> **INFORMATION PROVIDED**:
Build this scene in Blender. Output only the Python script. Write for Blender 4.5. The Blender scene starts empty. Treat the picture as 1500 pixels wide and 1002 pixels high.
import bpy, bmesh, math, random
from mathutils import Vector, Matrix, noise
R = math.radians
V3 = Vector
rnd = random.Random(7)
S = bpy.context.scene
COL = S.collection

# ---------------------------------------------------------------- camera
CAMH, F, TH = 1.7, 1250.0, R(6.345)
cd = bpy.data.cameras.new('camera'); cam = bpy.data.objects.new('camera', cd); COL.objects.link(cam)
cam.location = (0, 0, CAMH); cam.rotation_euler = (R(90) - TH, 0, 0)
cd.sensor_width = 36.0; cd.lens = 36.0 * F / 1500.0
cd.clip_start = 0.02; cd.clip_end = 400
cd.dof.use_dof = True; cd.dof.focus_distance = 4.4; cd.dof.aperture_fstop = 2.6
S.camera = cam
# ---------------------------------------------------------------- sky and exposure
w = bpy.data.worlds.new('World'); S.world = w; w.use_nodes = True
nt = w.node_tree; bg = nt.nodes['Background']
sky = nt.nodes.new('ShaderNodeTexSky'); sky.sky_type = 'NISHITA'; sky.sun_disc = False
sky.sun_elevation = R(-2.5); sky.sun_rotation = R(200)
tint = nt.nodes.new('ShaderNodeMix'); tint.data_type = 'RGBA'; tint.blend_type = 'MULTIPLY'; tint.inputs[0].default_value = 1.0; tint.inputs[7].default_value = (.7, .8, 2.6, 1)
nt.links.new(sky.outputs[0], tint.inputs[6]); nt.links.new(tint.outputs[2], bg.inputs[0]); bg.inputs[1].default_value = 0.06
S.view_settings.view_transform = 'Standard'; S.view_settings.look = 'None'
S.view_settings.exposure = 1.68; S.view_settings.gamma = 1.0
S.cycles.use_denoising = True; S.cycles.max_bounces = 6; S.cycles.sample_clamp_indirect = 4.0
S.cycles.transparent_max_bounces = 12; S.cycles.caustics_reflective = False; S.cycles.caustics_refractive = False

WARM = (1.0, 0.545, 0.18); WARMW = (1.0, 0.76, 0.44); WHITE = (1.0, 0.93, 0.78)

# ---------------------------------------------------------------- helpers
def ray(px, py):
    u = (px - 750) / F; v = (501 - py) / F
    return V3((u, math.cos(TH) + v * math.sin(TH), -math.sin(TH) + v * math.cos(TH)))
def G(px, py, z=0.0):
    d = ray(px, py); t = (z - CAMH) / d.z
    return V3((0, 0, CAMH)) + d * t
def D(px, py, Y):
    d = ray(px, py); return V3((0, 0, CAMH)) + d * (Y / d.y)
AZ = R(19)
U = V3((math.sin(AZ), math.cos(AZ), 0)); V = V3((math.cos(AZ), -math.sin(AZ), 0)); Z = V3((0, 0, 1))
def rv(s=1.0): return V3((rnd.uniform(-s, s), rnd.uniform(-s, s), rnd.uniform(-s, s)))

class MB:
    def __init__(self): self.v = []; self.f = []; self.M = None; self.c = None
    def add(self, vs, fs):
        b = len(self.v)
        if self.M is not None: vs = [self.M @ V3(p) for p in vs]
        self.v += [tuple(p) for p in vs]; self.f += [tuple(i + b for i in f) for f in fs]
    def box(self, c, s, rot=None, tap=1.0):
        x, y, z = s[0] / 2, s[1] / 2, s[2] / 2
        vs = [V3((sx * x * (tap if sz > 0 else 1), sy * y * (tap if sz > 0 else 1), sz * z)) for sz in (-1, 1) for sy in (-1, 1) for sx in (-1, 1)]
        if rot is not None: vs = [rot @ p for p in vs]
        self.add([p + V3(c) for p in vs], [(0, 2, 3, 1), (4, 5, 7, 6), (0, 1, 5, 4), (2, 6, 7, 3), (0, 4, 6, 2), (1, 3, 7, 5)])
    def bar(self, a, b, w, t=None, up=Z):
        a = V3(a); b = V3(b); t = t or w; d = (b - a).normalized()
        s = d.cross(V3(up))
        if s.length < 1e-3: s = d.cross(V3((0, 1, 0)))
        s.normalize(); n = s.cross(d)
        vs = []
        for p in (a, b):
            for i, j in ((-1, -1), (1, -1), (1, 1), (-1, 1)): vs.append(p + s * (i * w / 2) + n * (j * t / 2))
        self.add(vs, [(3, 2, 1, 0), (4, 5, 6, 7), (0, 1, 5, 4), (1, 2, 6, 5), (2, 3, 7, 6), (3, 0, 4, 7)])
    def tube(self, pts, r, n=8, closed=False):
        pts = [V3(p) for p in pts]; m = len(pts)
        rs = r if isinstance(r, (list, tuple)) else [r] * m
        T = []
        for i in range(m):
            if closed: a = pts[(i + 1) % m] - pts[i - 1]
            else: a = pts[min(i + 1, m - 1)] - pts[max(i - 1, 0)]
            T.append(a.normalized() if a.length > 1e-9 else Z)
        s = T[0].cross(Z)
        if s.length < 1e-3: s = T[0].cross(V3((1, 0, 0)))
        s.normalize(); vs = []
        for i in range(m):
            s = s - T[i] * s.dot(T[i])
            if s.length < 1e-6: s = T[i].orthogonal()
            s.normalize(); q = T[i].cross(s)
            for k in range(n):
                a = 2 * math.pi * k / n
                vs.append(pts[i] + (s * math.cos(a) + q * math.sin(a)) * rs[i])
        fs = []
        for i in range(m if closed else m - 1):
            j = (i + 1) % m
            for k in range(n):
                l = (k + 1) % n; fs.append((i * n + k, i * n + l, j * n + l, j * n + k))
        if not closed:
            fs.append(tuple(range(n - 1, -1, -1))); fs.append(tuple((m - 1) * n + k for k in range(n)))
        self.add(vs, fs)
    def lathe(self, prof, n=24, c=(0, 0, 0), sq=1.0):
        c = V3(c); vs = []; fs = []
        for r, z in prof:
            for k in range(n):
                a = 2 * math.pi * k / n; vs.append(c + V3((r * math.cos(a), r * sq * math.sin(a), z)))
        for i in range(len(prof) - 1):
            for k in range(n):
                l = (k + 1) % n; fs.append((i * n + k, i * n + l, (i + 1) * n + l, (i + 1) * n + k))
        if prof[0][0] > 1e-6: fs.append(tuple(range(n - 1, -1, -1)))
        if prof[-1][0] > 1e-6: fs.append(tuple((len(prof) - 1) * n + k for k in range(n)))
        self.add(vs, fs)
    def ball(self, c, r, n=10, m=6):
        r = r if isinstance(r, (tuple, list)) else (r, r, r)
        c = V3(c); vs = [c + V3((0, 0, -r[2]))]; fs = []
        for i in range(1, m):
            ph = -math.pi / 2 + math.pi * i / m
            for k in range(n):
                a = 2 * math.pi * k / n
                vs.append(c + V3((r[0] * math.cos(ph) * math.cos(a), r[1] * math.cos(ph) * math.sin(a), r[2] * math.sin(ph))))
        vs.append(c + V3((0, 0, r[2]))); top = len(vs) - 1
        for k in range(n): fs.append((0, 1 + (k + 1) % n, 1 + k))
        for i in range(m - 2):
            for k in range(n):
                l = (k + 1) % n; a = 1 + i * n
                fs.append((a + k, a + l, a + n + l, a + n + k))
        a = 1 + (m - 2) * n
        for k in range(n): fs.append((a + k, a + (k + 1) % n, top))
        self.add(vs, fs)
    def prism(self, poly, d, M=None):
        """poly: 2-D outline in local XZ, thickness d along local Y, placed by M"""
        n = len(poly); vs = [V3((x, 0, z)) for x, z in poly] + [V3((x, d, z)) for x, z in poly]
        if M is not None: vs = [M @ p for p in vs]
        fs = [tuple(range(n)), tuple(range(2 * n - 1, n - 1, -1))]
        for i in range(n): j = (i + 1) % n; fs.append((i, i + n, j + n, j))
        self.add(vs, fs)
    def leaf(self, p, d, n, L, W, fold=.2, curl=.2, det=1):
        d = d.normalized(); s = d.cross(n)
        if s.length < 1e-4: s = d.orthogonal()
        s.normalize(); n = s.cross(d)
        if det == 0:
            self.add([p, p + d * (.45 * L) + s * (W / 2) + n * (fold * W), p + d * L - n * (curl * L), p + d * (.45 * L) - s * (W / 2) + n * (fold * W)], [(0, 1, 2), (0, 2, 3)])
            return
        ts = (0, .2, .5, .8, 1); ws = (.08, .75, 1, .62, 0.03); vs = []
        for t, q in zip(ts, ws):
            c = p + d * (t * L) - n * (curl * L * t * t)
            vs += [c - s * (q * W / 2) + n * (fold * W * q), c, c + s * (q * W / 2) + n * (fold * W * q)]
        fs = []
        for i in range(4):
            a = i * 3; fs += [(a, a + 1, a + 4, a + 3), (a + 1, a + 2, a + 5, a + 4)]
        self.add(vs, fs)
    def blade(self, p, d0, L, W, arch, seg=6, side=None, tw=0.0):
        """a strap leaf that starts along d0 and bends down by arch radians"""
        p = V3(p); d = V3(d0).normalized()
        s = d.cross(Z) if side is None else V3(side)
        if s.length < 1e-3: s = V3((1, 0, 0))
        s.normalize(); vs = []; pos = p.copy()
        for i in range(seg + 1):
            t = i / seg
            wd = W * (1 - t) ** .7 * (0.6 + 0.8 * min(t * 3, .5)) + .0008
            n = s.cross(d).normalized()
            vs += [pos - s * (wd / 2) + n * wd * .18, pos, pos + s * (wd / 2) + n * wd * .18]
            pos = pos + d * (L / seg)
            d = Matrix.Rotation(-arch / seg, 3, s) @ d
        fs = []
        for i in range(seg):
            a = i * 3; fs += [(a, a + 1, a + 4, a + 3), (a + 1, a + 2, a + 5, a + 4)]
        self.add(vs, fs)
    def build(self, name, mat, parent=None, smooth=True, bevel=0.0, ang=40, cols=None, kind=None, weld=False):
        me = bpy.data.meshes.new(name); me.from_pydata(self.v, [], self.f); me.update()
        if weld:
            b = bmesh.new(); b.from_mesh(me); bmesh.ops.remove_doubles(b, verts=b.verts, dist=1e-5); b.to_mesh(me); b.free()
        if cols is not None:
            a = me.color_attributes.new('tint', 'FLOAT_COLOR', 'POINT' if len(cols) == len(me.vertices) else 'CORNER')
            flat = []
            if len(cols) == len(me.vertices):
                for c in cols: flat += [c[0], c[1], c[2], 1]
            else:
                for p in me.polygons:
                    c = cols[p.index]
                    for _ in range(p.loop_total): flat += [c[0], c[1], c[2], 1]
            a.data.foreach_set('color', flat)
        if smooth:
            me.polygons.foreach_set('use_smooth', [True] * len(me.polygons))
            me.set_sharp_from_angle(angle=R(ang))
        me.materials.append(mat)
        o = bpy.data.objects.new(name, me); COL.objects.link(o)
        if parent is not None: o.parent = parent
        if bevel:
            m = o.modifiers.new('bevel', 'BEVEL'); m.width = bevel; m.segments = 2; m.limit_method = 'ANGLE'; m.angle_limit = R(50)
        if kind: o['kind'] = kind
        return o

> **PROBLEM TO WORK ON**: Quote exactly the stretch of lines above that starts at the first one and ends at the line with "COL = S.collection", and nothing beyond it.

> **SOLUTION FOR THIS TASK**:
Build this scene in Blender. Output only the Python script. Write for Blender 4.5. The Blender scene starts empty. Treat the picture as 1500 pixels wide and 1002 pixels high.
import bpy, bmesh, math, random
from mathutils import Vector, Matrix, noise
R = math.radians
V3 = Vector
rnd = random.Random(7)
S = bpy.context.scene
COL = S.collection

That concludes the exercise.